The unstable nature of capitalism globally can also impact political developments in Britain; including the nightmare possibility of another major terrorist attack.

The increasingly Southern European character of British politics also means that we will have to be much more flexible in our own tactics.

In the last six months, we have shown our capacity to respond effectively to this new era. However, that has only been the start.

The process towards the fragmentation and reconfiguration of politics in England and Wales, which we described in the last perspectives document, will continue.

57. The battle inside Labour and the Tories has dominated the political agenda in recent months and can continue to do so for a time.

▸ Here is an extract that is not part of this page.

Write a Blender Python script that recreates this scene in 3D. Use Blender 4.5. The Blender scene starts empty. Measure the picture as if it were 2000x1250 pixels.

However, that does not in any way mean a return to ‘two-party’ politics. On the contrary, as we have described, splits in both parties are likely to lead to new formations developing.

At the same time, parties that were able to capitalise on anger with the establishment parties in the general election can make further gains.

It is noticeable that UKIP’s propaganda for the local and Wales Assembly elections is deliberately ‘leaning left’ on the NHS and public services.

There is no question that an important section of the four million who voted UKIP in the general election could be split away from UKIP if Corbyn was to make a clear class appeal to them.

A Labour Party that was fighting for a £10 an hour minimum wage, demanding nationalisation of the steel industry, the banks and the energy companies, and calling for a vote for exit in the referendum would be able to win many UKIP voters.

However, as things stand, it is far from certain that a Corbyn-led Labour Party will be able to make substantial inroads into UKIP voters.

The propaganda of the Labour right that he is an ‘Islington’ politician only interested in ‘peacenik’ issues can have a certain resonance given his failure to take a clear stand on class issues, even suggesting that there are ‘no differences’ with the Labour right on domestic policy.

58. The Green surge, on the other hand, has definitely been cut across by Corbyn’s election with many of the 1.2 million who voted Green now orientating towards the Labour Party.

This does not mean the Greens will disappear. Anger at local Labour council cuts, combined with the illusion that the Greens would not carry out cuts in office, could mean they still pick up some good votes in the local elections.

And further down the road, if disillusionment with Corbyn sets in or he is overthrown, a new Green surge is possible.

However, if a new workers’ party comes out of the civil war within the Labour Party, it will be much more difficult for the Greens to regain the ground they have lost.

We have correctly raised the need for a new democratic Labour Party or new workers’ party structure to be based on a return to the Labour’s federal roots.

This would allow all genuine anti-austerity forces – including socialists but also the left of the Greens – to affiliate to the Labour Party while retaining considerable autonomy.

Were the leadership of the Labour Party to adopt this approach it would be possible to win the left of the Greens to Jeremy Corbyn’s banner.

59. It is not possible to predict what the exact outcome of the battles within either Labour or the Tories will be.

Beyond drawing general conclusions about the shallow social base for capitalist parties and the resulting instability of capitalist politics, the most important conclusions we have to draw is on the growing radicalisation of important sections of the working class and young people.

The movement which thrust Corbyn into leadership of the Labour Party demonstrates beyond doubt the potential for a new mass party of the working class on an anti-austerity programme.

At the same time, his election has fuelled a wider debate on socialist ideas – what they are and how they can be achieved – which is a very important step forward.

At this stage, the concept of socialism is very hazy among those who have been galvanised by Corbyn. However, the experience of Corbynism, combined with participating in the struggle against austerity, can lead many thousands of new activists to conclude not only that socialism is possible but that to achieve it requires a party such as ours, organised around a clear programme for the complete transformation of society.